Wellness Retreats. wasted money? well. no.
For most of us, wellness is throwing money away. If we have to pay to find peace, we might as well check ourselves into an institution. Or just get shot. Either works. Let me paint you a picture: You're in a relationship that's gotten shaky, so naturally you think a nice getaway together might help.
Switch off. Unwind. Change of scenery. And what's better than an overpriced hotel room stuffed with IKEA furniture and draped in Art Deco? Exactly. So you book your wellness experience through some sketchy booking site, hoping to breathe new life into things. Where? Not too far away, obviously, because who wants a long journey on top of everything else.
Look, I grew up in a tourism family. After school I trained as a travel agent, worked in the family business that's been around for almost 80 years. I know what we want as customers, and I know where things go wrong. It's those hidden traps, costs, those manufactured moments that leave us with a bad taste. We all know that feeling - "yes, I'm informed" and "yes, I know 'treatments' cost extra" – but we're here to arrive, to vacation, to relax. We don't want sales pitches and we don't want to feel ripped off.
Wellness means having space. Breaking out of familiar surroundings, not being constantly triggered by visual cues. Feeling our mind, soul, and body come to rest. There should be no need for a nine-to-five physiotherapist who kneads through 20 guests a day. We need space. When framing people with a camera, there's this thing called headroom - the distance between hair and top of frame. More headroom suggests thinking. Same goes for rooms. The more space above, the more space we have to think, to feel, to perceive ourselves. To not feel trapped.
And that's what many hotels don't get. Sure, occupancy rates matter, but those depend on the vibe created for guests. Small, dark, cave-like rooms, windows with bars, blocked views, too much decoration - none of that brings peace. What we need are open spaces. Calm walls, clear and natural surfaces, and above all, light. Not artificial LED strips or blue daylight bulbs, but calming lights that create that warm feeling of security.
So I arrive at the Kronthaler, and first thing I notice is this long corridor leading to the main space of my chalet. Not particularly wide, rather narrow. Which inevitably forces you to look up. With that upward movement comes a word - a naturally whispered "wow". When we enter a room and immediately feel like we can let go, that's when everything's been done right. That's when we know we're in the right place.
130 square meters is something. Just for sleeping.
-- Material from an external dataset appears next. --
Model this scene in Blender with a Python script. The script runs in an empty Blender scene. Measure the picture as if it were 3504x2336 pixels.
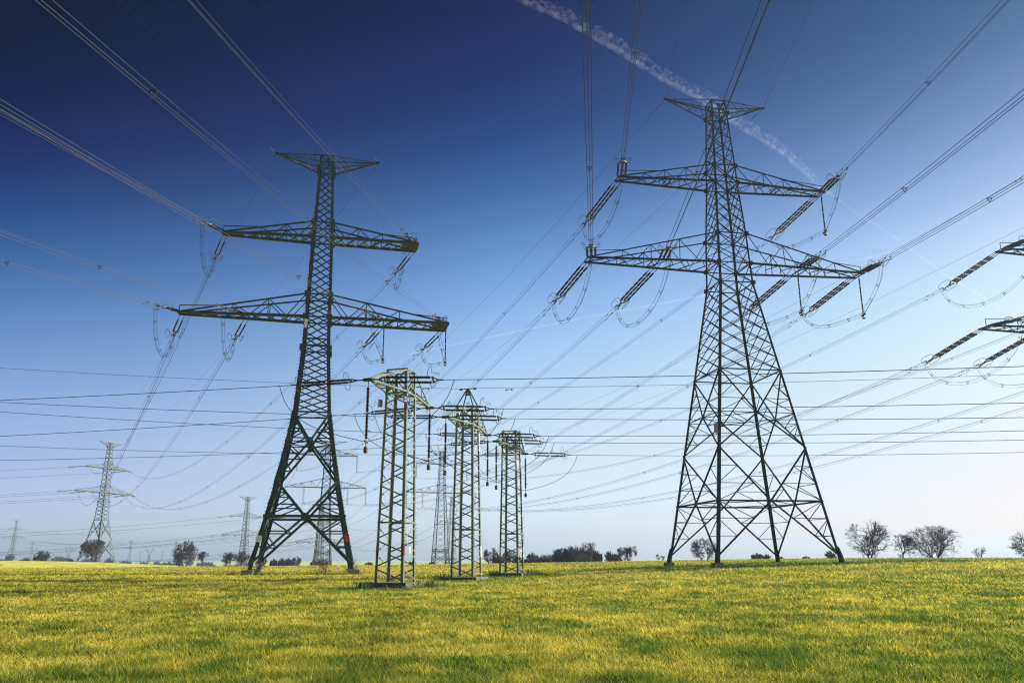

For maybe sitting on the couch. 357 euros per night half-board is also something. And here's the crucial question we all ask: Is it worth it? Is it worth spending 714 euros for two nights just to relax?
We can talk anything up. The food, the cocktails, the spa, the landscape, the weather, even the room. For the same money we could fly to the beach for two weeks in December, all inclusive. Meet people from around the world, get entertainment all day, basically get drunk for free. Yeah. But how much time do we actually have to feel ourselves again? How much peace do we get to hear our own heartbeat? How much do we escape our ego and return to ourselves? Pretty difficult next to cheap dance music from the animation team's speakers.
Wellness isn't booking treatments and having appointment stress on vacation. Wellness is being in an environment that lets us come down. Wellness is finally having the opportunity to hear answers we usually suppress. That can hurt. Especially when we realize we've been running in the wrong direction for too long. Nobody massages these insights out of us. They don't come from stretching exercises. They come when our head, heart, and body finally have time to sync up again. And that, friends, is priceless. So fuck the money, we can't take it with us anyway.